William Shakespeare, Cymbeline


That fine young German conductor Kevin John Edusei, in his Philharmonic debut, took the orchestra through all three Greek worlds last night, Starting with a noisy over‑world in Elysium, continuing to our own earth in a summer of love and loss, in Les Nuits d’été and ended with a Persian/Nietzsche-underworld with a Hebraic prophet transformed into a German enigma.


That was a hefty voyage for any orchestra, but the ensemble handled itself with its usual competence. Granted, they had quite a few fluffs with Also sprach Zarathustra, and the long sustained chords with winds and strings were far from even.


Still, that gorgeous opening fanfare–which takes its place with Barber’s Adagio and Pachelbel’s Canon as the most overplayed music in history–was played perfectly, much to the delight of the audience which nudged each other in remembrance.


Yet it was the great mezzo‑soprano Isabel Leonard whose voice was remembered after the concert. Over 40 now, her rich, untroubled breathless voice has grown ever more assured, ever more into the Berlioz strange melodies.


I last heard her in Ravel’s Shéhérazade, where both she, Ravel and the Phil brought the mythical Middle East to a fragrant bloom. Last night, Ms. Leonard needed none of Ravel’s scents. Hector Berlioz took six of Théophile Gautier’s poems (the poet was a neighbor and good friend of the composer) and offered sheer joy in the opening “Villanelle” to the closing “Unknown Island.”


In between, though, Ms. Leonard was the operatic tragedian. She could have been Dido in Berlioz’ Trojans, for her pathos, her long languorous notes in “At the Cemetery” and swoops up to the top notes of “Spectre of the Rose.”


Summer Nights is one of those so rare song collections where the poetry was as interesting as the music.
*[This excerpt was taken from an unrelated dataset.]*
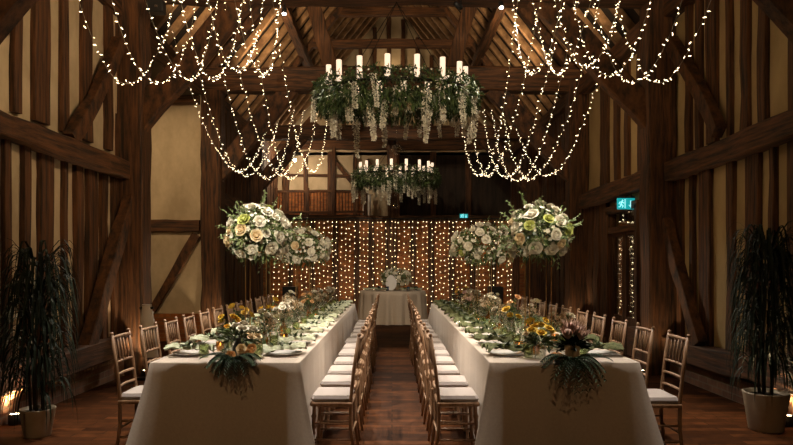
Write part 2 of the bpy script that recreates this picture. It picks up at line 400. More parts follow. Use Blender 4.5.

Ms. Leonard understood the poetry. Wisely, with all of Berlioz genius, Mr. Edusei kept the orchestra restrained, allowing for this so wonderful vocalism.


Montréal-born Samy Moussa gave us a mighty orchestral palette in the Elysium over‑world. Shakespeare might have been right that Elysium was populated by “shadows” (see the quote above). But Mr. Moussa gave us a tumultuous Elysium. The opening was like a discordant Zarathustra opening. He continued with an almost ceaseless orchestral background, with solos, with consorts, with virtually Brucknerian fierce sonorities.


And it worked! Methinks that Agamemnon, Hercules and Odysseus might have looked for a quieter place to talk. But for the rest us, Mr. Moussa gave an orchestral vibrancy without a single measure of bombast.



K. J. Edusei (© Simon Pauly)


After the intermission, Mr. Edusei offered Richard Strauss’ paean to Nietzsche’s paean to Zoroaster’s paean to Old Testament bromides. My problem with Also sprach Zarathustra is that the best part, the musical finale, comes at the very top. Only hints of this fanfare are heard later.


Strauss explained, with the pride and arrogance of a Heldenleben, that the piece was supposed to show man’s evolution up to the Superman. Had he introduced the final evolution (actually “Sunrise”) at the end, that would have made sense.


But no. Mr. Edusei and the Philharmonic gave us a replica of monumental music. In other words, it was good, it was polite, it was dynamic at times. The conductor knew that the grand climaxes of Heldenleben, Death and Transfiguration and Don Juan were nowhere to be found.


Still the work has it momentary glories, and Mr. Edusei was always ready extract them from Strauss’ huge orchestral score. If not quite the Ubermensch, he was ever the musical Mensch.